By Tom Burgis in Lagos

Published: December 2 2010 22:15
Last updated: December 2 2010 22:15
ft.com

Nigeria’s anti-corruption agency plans to bring charges against Dick Cheney in connection with a $180m graft case involving a former subsidiary of Halliburton, the US oil services group that the former US vice-president once headed.

The threat of charges against Mr Cheney follows the detention for questioning last week of 10 Halliburton staff by Nigeria’s Economic and Financial Crimes Commission. The Houston-based company’s country chief was also summoned.

Last year Halliburton and KBR, the former unit from which it split in 2007, paid a record $579m fine after pleading guilty to charges that KBR had spent $180m in bribes between 1994 and 2004 to win contracts.

“We are filing charges against Cheney,” an EFCC spokesman told the Reuters news agency. The spokesman did not give further details and did not respond to requests for comment.

The charges would mark a fresh twist in one of the most notorious scandals in Nigeria, the third biggest crude supplier to the US and consistently ranked among the world’s most corrupt countries.

US prosecutors have secured the country’s biggest corruption penalties in relation to bribes paid to secure contracts to construct the $6bn Bonny island liquefied natural gas project. In July Eni, the Italian oil group, and a subsidiary agreed to pay $365m in fines to settle a US probe into the same case.

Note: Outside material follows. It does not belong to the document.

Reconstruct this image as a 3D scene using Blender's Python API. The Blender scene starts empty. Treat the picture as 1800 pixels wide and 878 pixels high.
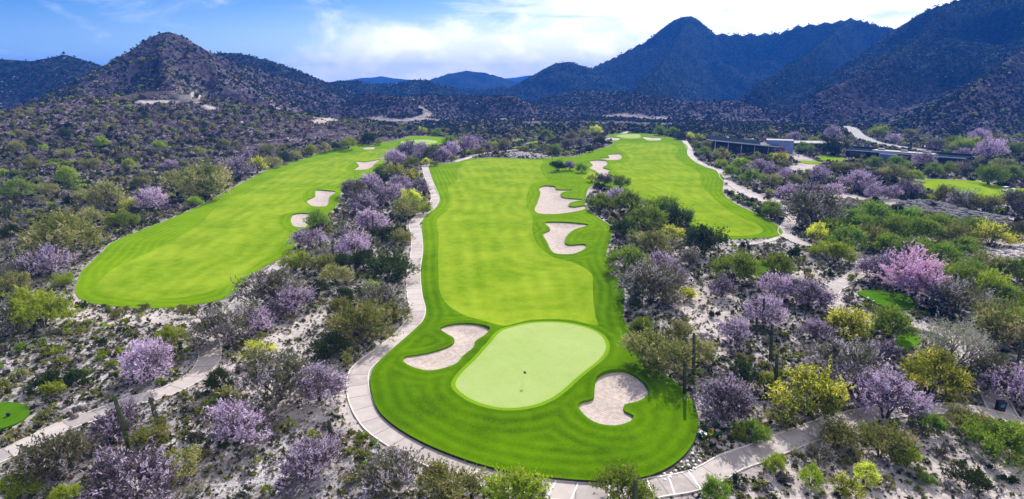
import bpy, math, random
import numpy as np
from mathutils import Vector, Matrix
from mathutils.geometry import delaunay_2d_cdt

random.seed(7)
RNG = np.random.default_rng(11)
R = math.radians
scene = bpy.context.scene
COL = scene.collection

# ------------------------------------------------------------------ camera
CAM_H, FPX, HORIZON = 40.0, 1000.0, 150.0
PITCH = math.atan((439.0 - HORIZON) / FPX)
cam_data = bpy.data.cameras.new("camera")
cam = bpy.data.objects.new("camera", cam_data)
COL.objects.link(cam)
cam.location = (0, 0, CAM_H)
cam.rotation_euler = (R(90) - PITCH, 0, 0)
cam_data.sensor_width = 36
cam_data.lens = 36 * FPX / 1800
cam_data.clip_start = 0.5
cam_data.clip_end = 60000
scene.camera = cam

# ------------------------------------------------------------------ sun, sky, exposure
SUN_EL, SUN_AZ = R(37), R(13)
sun_dir = Vector((math.sin(SUN_AZ) * math.cos(SUN_EL), math.cos(SUN_AZ) * math.cos(SUN_EL), math.sin(SUN_EL)))
sd = bpy.data.lights.new("sun", 'SUN')
sd.energy = 5.0
sd.angle = R(0.5)
sd.color = (1.0, 0.955, 0.89)
sun = bpy.data.objects.new("sun", sd)
COL.objects.link(sun)
sun.rotation_euler = (-sun_dir).to_track_quat('-Z', 'Y').to_euler()
scene.view_settings.view_transform = 'Standard'
scene.view_settings.look = 'None'
scene.view_settings.exposure = 0.42
scene.view_settings.gamma = 1
scene.cycles.volume_bounces = 0
scene.cycles.max_bounces = 5
scene.cycles.diffuse_bounces = 2
scene.cycles.transmission_bounces = 3
scene.cycles.transparent_max_bounces = 6
scene.cycles.use_denoising = True

world = bpy.data.worlds.new("World")
scene.world = world
world.use_nodes = True
nt = world.node_tree
nt.nodes.clear()
def N(t, kind, **kw):
    n = t.nodes.new(kind)
    for k, v in kw.items():
        if k == 'ins':
            for kk, vv in v.items():
                n.inputs[kk].default_value = vv
        else:
            setattr(n, k, v)
    return n
def L(t, a, b):
    t.links.new(a, b)
def mth(t, op, a, b=None, c=None, clamp=False):
    n = t.nodes.new('ShaderNodeMath'); n.operation = op; n.use_clamp = clamp
    for i, v in enumerate((a, b, c)):
        if v is None: continue
        if isinstance(v, (int, float)): n.inputs[i].default_value = v
        else: t.links.new(v, n.inputs[i])
    return n.outputs[0]
def mixc(t, fac, a, b, blend='MIX'):
    n = t.nodes.new('ShaderNodeMix'); n.data_type = 'RGBA'; n.blend_type = blend
    for sock, v in ((n.inputs['Factor'], fac), (n.inputs[6], a), (n.inputs[7], b)):
        if isinstance(v, (int, float)): sock.default_value = v
        elif isinstance(v, tuple): sock.default_value = v if len(v) == 4 else (*v, 1)
        else: t.links.new(v, sock)
    return n.outputs[2]
def smooth(t, x, lo, hi):
    n = t.nodes.new('ShaderNodeMapRange'); n.interpolation_type = 'SMOOTHSTEP'
    t.links.new(x, n.inputs[0]); n.inputs[1].default_value = lo; n.inputs[2].default_value = hi
    return n.outputs[0]
def noise(t, vec, scale, detail=4, rough=0.55, dist=0.0):
    n = t.nodes.new('ShaderNodeTexNoise')
    n.inputs['Scale'].default_value = scale; n.inputs['Detail'].default_value = detail
    n.inputs['Roughness'].default_value = rough; n.inputs['Distortion'].default_value = dist
    if vec is not None: t.links.new(vec, n.inputs['Vector'])
    return n.outputs['Fac']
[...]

The Nigerian authorities have only recently launched their own investigations in earnest. US court papers state that the perpetrators paid bribes to top Nigerian officials.

Mr Cheney, who was Halliburton’s chief executive from 1995 to 2000 before serving as George W. Bush’s number two in the White House, could not immediately be reached for comment.

Halliburton has called the detention of its staff “an affront to justice”, adding: “The Halliburton oilfield services operations in Nigeria have never in any way been any part of the LNG project and none of the Halliburton employees have ever had any connection to or participation in that project.”

Asked about the possibility of charges against Mr Cheney, Halliburton said it had not seen any amended charges.